There is however, a question of how to apply the Ontario law in this particular case, so as not to unnecessarily cause collective bargaining difficulties or commercial consequences - where, as here, it can be fairly said that none of the parties have had much of an opportunity to consider the application of Ontario law, or seek compliance with it prior to the commencement of this proceeding. Until the filing of this proceeding on April 21, 1995, it was reasonable for the responding parties to expect that collective bargaining would proceed on the understandings that the parties have heretofore shared. With this in mind, we think that it is reasonable at this stage to merely make declarations of rights, which will be effective as at the conclusion of the baseball game currently scheduled for May 3, 1995. This will give the parties an opportunity to consider their legal and collective bargaining positions prior to the Blue Jays return to Toronto later in May.
We therefore repeat the declarations that:
(1) the lock-out of umpires in Toronto is unlawful and contrary to the Labour Relations Act at this time;
(2) the engagement of replacement umpires is likewise unlawful at this time and contrary to section 73.1 of the Labour Relations Act.

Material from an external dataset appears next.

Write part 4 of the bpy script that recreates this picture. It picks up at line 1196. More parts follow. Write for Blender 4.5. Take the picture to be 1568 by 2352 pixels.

It was suggested in argument that one of the consequences of the ruling we are making might be a League or Blue Jays' decision to cancel baseball games in Toronto. We wish to make it clear that nothing in our ruling requires that result. On the contrary. Ontario law requires that the parties conduct business as usual until the provisions of the Ontario Labour Relations Act are complied with.
We repeat: nothing in our ruling prevents the League and the Blue Jays from conducting games in Toronto as usual, using regular umpires as usual. If games are cancelled, it is because the League or the Blue Jays or the umpires themselves consider it to be in their collective bargaining interest to do so, in order to "raise the stakes" of the conflict, or put pressure on the other side in their ongoing collective bargaining dispute. But as things now stand, the umpires are not allowed to strike in Ontario, the Leagues are not allowed to lock-out in Ontario, the use of replacement workers is prohibited (but is a secondary question), and there is no reason whatsoever why baseball games cannot proceed in the normal course while the collective bargaining process continues.
We will of course issue detailed written reasons for these various findings and conclusions set out in the decision. As we have already indicated, we think it is important to issue a declaration of the parties' rights so they may govern themselves accordingly. That is all that is necessary at this point.
The Board will remain seized as necessary with respect to this matter.